Dutourd soon found himself imprisoned in a vast aircraft hangar, along with 8,000 other Frenchmen who lolled about admiring the conquering Germans for their elegance, and green with envy of their boots. (In a devastating aside, Dutourd suggests that the money poured into the Maginot Line might better have been spent on boots for the French army.) It was assumed that the war was nearly over, that the Germans would send the prisoners home on free railroad passes. But Dutourd got away. He carries modesty about his three-year stint with the Resistance to the point of devoting half a sentence to it.
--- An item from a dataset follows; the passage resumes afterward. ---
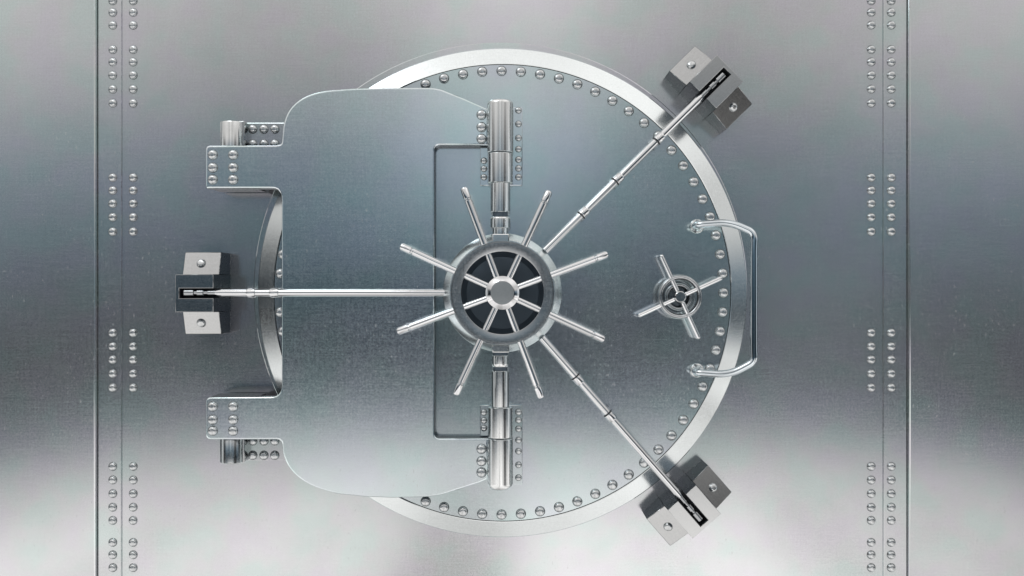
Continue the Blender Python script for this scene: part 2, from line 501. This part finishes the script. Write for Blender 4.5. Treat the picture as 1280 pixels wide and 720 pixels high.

Finally, "France was handed back to us, but not the taste for living in it. The men who are modeling the face of France today are the same who lost the war of 1940," and for them Dutourd reserves his supreme contempt: "France, this aged, unhappy mother, this pauper to whose rags still cling tattered bits of the fineries of the past--the frayed fleurs-de-lys, the tarnished eagles, the plucked cock--this parent you have forced to go begging at all the gates of the world, who is being kicked out of Africa and Asia, who is being spat at by the guttersnipes of Cairo, whose last resources are dropping from her rheumatic hands--this France will one day drag you, men of fifty, before the bar of history . . . The lost generation is not our generation, it is yours."

Requiem for La Gloire. In part, Dutourd's book is a requiem for la gloire and the waning power of a demoted France: "[My heart] bleeding from a thousand wounds, calling with all its will for a little seriousness and a little glory ..." And in part the book is an almost covert expression of hope. Dutourd thinks that "one genius and ten honorable men" could still put France back on her feet.

In this hope Dutourd may be as far removed from reality as the phony "realists" he denounces. The very symbol he chooses for the glory of yesteryear is shaky. For the troops who were rushed to the Marne in taxicabs not only signified courage; they signified desperate improvisation in a desperate mess. Perhaps in a grim and homely sense the symbol is correct. As any tourist knows, those Paris taxis are rickety, hazardous--fun, perhaps, but unstable and expensive--and the meter ticks away, inexorable as fate.